Stephenson’s Hieronymous Trio, completed by bassist Nick Henderson and drummer Oli Nelson, was joined by guest singer Kristin Berardi. The strength of Stephenson’s compositions, drawn from the album Where the Rest of the World Begins, reflected her gift for building a compelling tension into her work, whether structurally, rhythmically, harmonically or melodically; a tension that fuelled the sense of narrative and momentum. Her own playing could be luminous, and she is also a lyricist of depth and panache, able to sculpt syllables as deftly as semiquavers.

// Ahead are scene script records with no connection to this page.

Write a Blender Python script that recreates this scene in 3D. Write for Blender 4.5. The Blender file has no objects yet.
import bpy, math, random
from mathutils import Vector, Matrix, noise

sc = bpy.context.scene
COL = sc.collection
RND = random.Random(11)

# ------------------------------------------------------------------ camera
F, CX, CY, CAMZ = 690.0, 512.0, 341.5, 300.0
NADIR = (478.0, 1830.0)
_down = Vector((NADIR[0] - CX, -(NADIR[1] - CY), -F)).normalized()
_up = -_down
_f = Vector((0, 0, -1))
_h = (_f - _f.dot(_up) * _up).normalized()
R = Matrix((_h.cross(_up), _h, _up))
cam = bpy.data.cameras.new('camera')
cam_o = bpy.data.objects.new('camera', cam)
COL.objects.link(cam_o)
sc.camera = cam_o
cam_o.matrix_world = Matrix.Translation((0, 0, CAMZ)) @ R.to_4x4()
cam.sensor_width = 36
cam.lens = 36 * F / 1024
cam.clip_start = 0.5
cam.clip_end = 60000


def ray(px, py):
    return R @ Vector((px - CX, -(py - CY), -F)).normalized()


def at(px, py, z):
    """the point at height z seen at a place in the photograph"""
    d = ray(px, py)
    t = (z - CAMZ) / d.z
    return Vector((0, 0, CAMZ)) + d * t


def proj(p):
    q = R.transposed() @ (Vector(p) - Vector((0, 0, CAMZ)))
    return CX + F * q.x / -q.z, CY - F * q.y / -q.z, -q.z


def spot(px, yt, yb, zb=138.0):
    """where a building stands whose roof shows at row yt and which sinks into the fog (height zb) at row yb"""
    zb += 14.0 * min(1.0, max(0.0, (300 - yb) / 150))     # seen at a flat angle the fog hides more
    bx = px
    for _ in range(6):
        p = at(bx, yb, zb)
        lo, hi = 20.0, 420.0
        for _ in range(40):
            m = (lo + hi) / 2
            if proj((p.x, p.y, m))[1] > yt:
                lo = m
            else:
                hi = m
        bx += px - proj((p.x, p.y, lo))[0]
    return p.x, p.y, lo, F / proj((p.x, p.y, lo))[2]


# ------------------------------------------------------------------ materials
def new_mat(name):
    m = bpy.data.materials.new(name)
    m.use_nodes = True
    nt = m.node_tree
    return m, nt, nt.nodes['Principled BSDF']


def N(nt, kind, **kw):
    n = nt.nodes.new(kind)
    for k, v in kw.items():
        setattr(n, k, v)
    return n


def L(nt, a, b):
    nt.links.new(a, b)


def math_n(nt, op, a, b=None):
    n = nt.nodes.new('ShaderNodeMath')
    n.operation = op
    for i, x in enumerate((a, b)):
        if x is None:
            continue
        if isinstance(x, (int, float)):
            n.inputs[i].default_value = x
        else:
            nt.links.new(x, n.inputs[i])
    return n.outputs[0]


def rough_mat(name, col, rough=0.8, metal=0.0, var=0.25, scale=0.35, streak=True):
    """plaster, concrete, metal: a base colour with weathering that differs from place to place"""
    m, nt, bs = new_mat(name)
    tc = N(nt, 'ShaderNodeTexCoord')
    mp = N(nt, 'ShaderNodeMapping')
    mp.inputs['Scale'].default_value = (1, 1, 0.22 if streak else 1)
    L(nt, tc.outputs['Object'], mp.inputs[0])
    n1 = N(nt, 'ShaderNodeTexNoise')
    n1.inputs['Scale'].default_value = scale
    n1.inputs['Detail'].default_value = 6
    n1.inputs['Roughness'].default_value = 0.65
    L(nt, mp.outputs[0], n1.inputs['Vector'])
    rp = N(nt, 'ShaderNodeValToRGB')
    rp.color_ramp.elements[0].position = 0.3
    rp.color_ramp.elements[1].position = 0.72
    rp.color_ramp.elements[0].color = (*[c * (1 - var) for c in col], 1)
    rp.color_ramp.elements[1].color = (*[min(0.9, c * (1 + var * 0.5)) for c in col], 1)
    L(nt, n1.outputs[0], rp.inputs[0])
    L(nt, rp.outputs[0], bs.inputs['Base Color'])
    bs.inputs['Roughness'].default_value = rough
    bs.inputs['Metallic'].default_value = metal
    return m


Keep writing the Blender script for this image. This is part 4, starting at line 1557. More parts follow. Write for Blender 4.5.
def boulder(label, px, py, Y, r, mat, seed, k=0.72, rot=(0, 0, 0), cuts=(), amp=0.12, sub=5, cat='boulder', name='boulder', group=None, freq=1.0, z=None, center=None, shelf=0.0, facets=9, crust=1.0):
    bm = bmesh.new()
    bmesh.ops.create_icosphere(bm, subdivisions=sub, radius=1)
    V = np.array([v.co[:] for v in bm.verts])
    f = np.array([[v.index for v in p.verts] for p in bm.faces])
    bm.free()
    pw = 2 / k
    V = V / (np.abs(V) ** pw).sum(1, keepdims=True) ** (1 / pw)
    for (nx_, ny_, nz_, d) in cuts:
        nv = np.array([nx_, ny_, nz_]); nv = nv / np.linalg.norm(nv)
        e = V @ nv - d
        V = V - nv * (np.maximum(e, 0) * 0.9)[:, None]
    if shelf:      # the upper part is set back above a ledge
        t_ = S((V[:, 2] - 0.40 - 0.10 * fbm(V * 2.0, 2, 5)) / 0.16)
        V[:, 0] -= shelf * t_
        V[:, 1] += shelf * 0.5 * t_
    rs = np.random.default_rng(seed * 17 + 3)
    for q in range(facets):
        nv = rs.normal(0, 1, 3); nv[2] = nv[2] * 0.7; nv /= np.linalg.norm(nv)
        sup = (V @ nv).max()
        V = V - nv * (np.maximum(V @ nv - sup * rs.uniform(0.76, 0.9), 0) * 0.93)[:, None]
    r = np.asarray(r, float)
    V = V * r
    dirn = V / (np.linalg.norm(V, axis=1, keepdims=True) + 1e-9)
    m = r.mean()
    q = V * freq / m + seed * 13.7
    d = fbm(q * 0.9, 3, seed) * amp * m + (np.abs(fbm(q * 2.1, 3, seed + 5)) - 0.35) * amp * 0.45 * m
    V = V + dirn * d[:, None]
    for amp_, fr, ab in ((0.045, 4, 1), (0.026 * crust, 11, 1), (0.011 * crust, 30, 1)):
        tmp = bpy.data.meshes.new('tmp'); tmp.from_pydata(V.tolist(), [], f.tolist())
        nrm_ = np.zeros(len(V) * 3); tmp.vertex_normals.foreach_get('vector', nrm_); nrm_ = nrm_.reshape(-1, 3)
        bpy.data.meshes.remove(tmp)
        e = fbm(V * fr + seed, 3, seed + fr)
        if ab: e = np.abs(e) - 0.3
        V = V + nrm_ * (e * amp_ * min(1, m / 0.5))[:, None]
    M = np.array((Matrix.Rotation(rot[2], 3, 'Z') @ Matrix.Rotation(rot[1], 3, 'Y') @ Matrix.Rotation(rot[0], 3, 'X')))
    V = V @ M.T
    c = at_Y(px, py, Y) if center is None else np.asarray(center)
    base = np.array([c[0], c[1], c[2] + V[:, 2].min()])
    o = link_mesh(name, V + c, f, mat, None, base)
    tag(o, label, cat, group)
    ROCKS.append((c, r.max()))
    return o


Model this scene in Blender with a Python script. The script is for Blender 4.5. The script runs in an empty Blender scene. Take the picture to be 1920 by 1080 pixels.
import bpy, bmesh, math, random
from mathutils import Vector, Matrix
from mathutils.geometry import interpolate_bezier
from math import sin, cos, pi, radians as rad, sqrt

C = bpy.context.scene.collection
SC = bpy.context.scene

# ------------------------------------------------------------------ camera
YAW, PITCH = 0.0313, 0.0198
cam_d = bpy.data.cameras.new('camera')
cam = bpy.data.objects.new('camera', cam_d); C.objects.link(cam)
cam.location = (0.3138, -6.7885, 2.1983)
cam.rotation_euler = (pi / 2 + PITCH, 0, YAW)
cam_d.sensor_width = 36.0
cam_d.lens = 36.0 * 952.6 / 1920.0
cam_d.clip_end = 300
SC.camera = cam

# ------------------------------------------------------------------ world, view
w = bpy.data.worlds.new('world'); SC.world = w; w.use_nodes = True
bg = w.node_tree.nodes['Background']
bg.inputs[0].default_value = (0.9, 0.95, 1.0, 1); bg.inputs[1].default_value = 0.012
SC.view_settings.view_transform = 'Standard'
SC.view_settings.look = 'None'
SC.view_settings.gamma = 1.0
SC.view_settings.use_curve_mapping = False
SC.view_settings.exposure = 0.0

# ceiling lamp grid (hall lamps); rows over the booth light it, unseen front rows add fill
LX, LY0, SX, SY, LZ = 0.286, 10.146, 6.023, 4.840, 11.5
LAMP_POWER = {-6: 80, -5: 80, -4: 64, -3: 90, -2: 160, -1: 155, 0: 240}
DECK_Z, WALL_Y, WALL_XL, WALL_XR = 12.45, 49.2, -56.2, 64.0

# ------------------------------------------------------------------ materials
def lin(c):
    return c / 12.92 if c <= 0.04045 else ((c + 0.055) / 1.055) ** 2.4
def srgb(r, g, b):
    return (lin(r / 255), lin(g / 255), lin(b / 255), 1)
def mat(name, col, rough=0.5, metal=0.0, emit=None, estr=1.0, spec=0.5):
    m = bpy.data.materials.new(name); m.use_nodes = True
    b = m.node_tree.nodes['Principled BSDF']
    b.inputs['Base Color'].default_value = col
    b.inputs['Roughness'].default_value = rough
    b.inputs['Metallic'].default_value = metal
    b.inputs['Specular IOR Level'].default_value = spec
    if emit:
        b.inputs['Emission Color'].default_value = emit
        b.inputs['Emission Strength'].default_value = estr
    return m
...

She and her colleagues brought an improviser’s mentality and vocabulary to bear on material that really has as much in common with the western art-music tradition as with jazz, although Berardi emphasised that jazz connection more than Gian Slater did on the recording. Stephenson will use the Freedman Foundation’s generous $20,000 prize to record a new cycle of songs with New York-based Australian singers, and to establish an on-line distribution system to help other artists reach audiences.

Were the competition judged purely on electrifying improvising Garbett would probably have won. His trumpet playing carried gripping vitality, supported by endlessly nuanced articulation and a sophisticated use of echo and delay devices. He performed with the Vampires, the band he co-leads with saxophonist Jeremy Rose, completed by drummer Alex Masso, double bassist Jonathan Zwartz, percussionist Giorgio Rojas and, as mentioned, Hauptmann. If the composing ultimately lacked the overwhelming originality of Stephenson’s work, their engaging set did spawn a glorious solo from Zwartz, who turned funk into a form of innuendo.

Kirkwood presented excerpts from her suite [A]part, which was reviewed in its entirety in these pages in August, and here a marked increase in confidence was already evident, even if one sensed the work could be rendered with still greater audacity.